On peut mentir 1 000 fois au spectateur, mais…
“M’enfin, pensez-vous peut-être. Ce n’est pas parce qu’une fiction dit qu’une autre fiction est vraie que celle-ci est vraie ! On peut mentir 1 000 fois à un spectateur, mais pas 1 fois à 1 000. Non, attendez, on peut mentir à 1 000 spectateurs, mais…”
Il y a quand même un truc un peu fou, qui brouille vraiment les frontières entre fiction, légende et réalité, et qu’on trouve dans Creed. Un reportage télé, avec des touristes asiatiques qui posent pour la photo devant une statue de Rocky. C’est un vrai reportage, avec de vrais touristes, devant une vraie statue de Rocky, installée depuis 2006 près du musée d’Art de Philadelphie et des fameuses marches que Stallone grimpe au petit trot.

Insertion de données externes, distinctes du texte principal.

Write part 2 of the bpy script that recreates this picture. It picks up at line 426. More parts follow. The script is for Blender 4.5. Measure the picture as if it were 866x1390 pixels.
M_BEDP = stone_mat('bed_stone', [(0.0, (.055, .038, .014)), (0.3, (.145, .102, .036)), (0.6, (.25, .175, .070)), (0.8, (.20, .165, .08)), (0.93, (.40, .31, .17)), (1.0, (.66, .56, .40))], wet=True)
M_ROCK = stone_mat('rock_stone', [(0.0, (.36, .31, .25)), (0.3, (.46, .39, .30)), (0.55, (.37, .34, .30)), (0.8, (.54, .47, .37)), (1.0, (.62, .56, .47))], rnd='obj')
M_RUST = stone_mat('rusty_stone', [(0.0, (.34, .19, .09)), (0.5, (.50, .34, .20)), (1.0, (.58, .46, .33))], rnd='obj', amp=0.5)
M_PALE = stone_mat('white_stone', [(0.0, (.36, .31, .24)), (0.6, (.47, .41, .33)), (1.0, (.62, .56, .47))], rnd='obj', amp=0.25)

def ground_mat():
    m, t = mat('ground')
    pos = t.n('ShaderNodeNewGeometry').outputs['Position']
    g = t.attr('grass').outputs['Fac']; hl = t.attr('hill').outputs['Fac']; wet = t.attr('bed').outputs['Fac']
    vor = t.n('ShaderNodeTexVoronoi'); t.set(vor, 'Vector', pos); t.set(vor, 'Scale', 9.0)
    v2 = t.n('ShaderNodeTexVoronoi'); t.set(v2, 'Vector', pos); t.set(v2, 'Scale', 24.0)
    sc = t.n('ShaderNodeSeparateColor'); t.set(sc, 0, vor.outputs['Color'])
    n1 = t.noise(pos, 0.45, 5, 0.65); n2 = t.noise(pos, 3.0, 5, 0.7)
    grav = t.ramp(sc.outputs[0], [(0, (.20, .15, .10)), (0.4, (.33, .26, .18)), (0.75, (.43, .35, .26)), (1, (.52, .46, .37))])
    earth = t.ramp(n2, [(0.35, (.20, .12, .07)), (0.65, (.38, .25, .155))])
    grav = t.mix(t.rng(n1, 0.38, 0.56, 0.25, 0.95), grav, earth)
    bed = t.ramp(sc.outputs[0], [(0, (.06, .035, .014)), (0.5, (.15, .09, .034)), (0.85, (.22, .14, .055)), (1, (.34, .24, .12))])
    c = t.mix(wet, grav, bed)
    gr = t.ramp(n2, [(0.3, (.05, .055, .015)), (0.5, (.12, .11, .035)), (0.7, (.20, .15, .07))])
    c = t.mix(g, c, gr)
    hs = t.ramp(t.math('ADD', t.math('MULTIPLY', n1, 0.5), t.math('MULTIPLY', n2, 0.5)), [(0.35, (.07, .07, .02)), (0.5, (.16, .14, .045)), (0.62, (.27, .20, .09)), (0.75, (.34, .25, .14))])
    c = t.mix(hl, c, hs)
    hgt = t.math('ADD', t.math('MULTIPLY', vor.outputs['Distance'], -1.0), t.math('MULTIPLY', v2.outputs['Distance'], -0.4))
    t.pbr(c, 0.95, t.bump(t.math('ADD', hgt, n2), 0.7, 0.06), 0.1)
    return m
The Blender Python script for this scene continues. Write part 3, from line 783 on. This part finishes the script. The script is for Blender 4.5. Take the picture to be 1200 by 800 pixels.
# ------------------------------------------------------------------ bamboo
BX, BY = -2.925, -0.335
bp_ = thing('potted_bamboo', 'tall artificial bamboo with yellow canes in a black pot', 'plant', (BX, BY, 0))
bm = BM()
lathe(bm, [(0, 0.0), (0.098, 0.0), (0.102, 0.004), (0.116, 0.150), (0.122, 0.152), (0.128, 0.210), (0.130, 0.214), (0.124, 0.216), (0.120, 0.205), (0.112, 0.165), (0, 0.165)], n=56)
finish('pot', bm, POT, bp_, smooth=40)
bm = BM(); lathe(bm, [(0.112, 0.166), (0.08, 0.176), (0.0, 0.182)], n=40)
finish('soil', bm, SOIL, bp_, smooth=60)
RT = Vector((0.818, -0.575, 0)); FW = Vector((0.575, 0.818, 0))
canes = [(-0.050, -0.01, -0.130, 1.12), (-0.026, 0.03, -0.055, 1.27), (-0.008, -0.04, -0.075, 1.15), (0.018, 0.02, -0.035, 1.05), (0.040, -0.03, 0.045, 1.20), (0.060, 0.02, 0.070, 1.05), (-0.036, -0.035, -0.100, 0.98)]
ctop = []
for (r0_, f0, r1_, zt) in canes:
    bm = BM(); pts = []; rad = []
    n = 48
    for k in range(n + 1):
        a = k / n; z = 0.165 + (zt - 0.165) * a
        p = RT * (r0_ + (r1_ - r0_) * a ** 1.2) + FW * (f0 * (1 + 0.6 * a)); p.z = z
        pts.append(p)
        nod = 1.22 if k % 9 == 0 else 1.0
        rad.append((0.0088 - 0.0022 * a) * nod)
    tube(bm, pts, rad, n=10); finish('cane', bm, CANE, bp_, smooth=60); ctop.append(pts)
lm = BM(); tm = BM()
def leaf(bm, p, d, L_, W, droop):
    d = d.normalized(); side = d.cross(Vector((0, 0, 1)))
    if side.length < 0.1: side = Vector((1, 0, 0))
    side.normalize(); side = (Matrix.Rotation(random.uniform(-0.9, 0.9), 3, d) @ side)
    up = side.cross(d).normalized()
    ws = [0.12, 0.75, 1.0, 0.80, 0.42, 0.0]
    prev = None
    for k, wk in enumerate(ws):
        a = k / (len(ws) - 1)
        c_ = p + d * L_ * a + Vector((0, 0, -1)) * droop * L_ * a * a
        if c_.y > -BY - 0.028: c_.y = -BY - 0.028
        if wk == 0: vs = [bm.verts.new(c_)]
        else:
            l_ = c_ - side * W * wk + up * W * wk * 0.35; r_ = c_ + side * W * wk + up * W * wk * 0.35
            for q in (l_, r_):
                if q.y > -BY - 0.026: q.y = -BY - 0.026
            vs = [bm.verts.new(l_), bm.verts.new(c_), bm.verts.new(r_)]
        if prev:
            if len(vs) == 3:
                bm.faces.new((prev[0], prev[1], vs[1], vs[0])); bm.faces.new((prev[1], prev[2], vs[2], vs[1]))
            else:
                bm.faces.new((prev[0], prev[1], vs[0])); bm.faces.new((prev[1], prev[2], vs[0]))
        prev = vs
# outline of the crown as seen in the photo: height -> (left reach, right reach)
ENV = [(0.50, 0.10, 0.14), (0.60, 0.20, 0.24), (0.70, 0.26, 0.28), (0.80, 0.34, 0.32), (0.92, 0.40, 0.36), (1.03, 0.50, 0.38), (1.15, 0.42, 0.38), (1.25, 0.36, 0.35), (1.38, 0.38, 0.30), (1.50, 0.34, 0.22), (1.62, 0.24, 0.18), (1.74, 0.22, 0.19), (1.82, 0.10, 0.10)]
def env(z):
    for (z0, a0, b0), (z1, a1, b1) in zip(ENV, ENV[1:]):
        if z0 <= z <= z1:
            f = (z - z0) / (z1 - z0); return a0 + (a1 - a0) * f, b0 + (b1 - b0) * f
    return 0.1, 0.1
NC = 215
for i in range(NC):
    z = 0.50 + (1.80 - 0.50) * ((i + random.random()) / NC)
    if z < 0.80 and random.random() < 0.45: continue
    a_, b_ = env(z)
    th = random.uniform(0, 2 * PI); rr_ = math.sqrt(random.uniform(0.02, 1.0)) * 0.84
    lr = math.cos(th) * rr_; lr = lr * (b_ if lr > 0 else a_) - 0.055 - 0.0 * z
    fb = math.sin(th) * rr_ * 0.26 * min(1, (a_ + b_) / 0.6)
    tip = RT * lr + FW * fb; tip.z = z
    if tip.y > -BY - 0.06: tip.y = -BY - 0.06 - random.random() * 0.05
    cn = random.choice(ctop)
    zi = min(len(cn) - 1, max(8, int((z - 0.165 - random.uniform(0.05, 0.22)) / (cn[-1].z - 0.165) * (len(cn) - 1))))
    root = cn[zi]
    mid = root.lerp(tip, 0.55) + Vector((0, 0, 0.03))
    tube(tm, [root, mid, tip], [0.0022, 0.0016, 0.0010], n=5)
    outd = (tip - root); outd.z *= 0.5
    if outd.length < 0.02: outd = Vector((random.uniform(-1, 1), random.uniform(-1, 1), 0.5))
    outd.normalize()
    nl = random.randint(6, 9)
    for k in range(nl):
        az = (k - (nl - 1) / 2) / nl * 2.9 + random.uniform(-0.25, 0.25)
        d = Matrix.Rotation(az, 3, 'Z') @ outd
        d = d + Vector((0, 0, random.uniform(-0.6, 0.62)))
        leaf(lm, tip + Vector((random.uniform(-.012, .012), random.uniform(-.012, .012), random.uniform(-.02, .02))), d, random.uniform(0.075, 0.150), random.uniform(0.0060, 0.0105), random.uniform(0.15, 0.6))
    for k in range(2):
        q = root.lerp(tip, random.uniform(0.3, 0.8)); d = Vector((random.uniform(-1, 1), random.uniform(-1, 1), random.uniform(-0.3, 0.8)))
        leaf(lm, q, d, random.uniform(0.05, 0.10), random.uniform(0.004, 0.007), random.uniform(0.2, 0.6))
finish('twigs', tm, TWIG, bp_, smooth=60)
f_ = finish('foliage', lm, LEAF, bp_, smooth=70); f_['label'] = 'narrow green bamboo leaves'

Maintenant, faites un bond dans le temps, comme à la fin d’A.I., de Steven Spielberg. Imaginez des aliens découvrant dans les ruines de Philadelphie cette statue. Si jamais ils trouvent ensuite un DVD du film (et un lecteur de DVD), ils le prendront pour un documentaire et se mettront sûrement à chercher les restes de Stallone… Ou ceux d’un T-800 ou d’un squelette de dinosaures.